IFRS require the presentation of EPS on the face of the income statement for net profit or loss (net income) and profit or loss (income) from continuing operations and similar presentation is required under US GAAP.
Simple versus Complex Capital Structure
Ordinary shares are those equity shares that are subordinate to all other types of equity.
The ordinary shareholders are basically the owners of the company — the equity holder who are paid last in a liquidation of the company and who benefit the most when the company does well.
Under US GAAP, the ordinary equity is referred to as common stock or common shares.
When a company has issued any financial instruments that are potentially convertible into common stock, it is said to have a complex capital structure.
The EPS that would result if all dilutive financial instruments were converted is called diluted EPS.
Basic EPS is calculated using the reported earnings variable to common shareholders of the parent company and the weighted average number of shares outstanding.
Companies are required to report both basic and diluted EPS as well as amounts for continuing operations.
Basic EPS
Basic EPS is the amount of income available to common shareholders divided by the weighted average number of common shares outstanding over a period.
The weighted average number of shares outstanding is a time-weighting of common shares outstanding.
Diluted EPS: The If-Converted Method
If a company has a simple capital structure (in other words, one that includes no potentially dilutive financial instruments), then its basic EPS is equal to its diluted EPS.
A company has potentially dilutive financial instruments, its diluted EPS may differ from its basic EPS.
Diluted EPS is always equal to or less than basic EPS.
The effects of three types of potentially dilutive financial instruments on diluted EPS:
- convertible preferred,
- convertible debt,
- and employee stock options.
Diluted EPS When a Company Has Convertible Preferred Stock Outstanding
When a company has convertible preferred stock outstanding, diluted EPS is calculated using the if-converted method.
If the convertible shares had been converted, there would be two effects.
- First, the convertible preferred securities would no longer be outstanding; instead, additional common stock would be outstanding. Thus, under the if-converted method, the weighted average number of shares outstanding would be higher than in the basic EPS calculation.
- Second, if such a conversion had taken place, the company would not have paid preferred dividends. Thus, under the if-converted method, the net income available to common shareholders would be higher than in the basic EPS calculation.
Diluted EPS using the if-converted method for convertible preferred stock is equal to net income divided by the weighted average number of shares outstanding from the basic EPS calculation plus the additional shares of common stock that would be issued upon conversion of the preferred.
Diluted EPS When a Company has Convertible Debt Outstanding
When a company has convertible debt outstanding, the diluted EPS calculation also uses the if-converted method.

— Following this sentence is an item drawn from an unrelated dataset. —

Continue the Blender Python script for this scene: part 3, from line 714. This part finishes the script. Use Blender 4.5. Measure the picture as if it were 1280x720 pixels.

Diluted EPS is calculated as if the convertible debt had been converted at the beginning of the period. If the convertible debt had been converted, the debt securities would no longer be outstanding; instead, additional shares of common stock would be outstanding. Also, if such a conversion had taken place, the company would not have paid interest on the convertible debt, so the net income available to common shareholders would increase by the after-tax amount of interest expense on the debt converted.
Diluted EPS: The Treasury Stock Method
When a company has stock options, warrants, or their equivalents outstanding, diluted EPS is calculated as if the financial instruments had been exercised and the company had used the proceeds from exercise to repurchase as many shares of common stock as possible at the average market price of common stock during the period. The weighted average number of shares outstanding for diluted EPS is thus increased by the number of shares that would be issued upon exercise minus the number of shares that would have been purchased with the proceeds.
For the calculation of diluted EPS using this method, the assumed exercise of these financial instruments would have the following effects:
- The company is assumed to receive cash upon exercise and, in exchange, to issue shares.
- The company is assumed to use the cash proceeds to repurchase shares at the weighted average market price during the period.
Other Issues with Diluted EPS and Changes in EPS
It is possible that some potentially convertible securities could be antidilutive (i.e., their inclusion in the computation would result in an EPS higher than the company’s basic EPS). Under IFRS and US GAAP, antidilutive securities are not included in the calculation of diluted EPS. Diluted EPS should reflect the maximum potential dilution from conversion or exercise of potentially dilutive financial instruments. Diluted EPS will always be less than or equal to basic EPS.
Changes in EPS
Changes in the numerator and denominator explain the changes in EPS arithmetically. To understand the business drivers of those changes requires further research. Lesson 5 presents analytical tools that an analyst can use to highlight areas for further examination.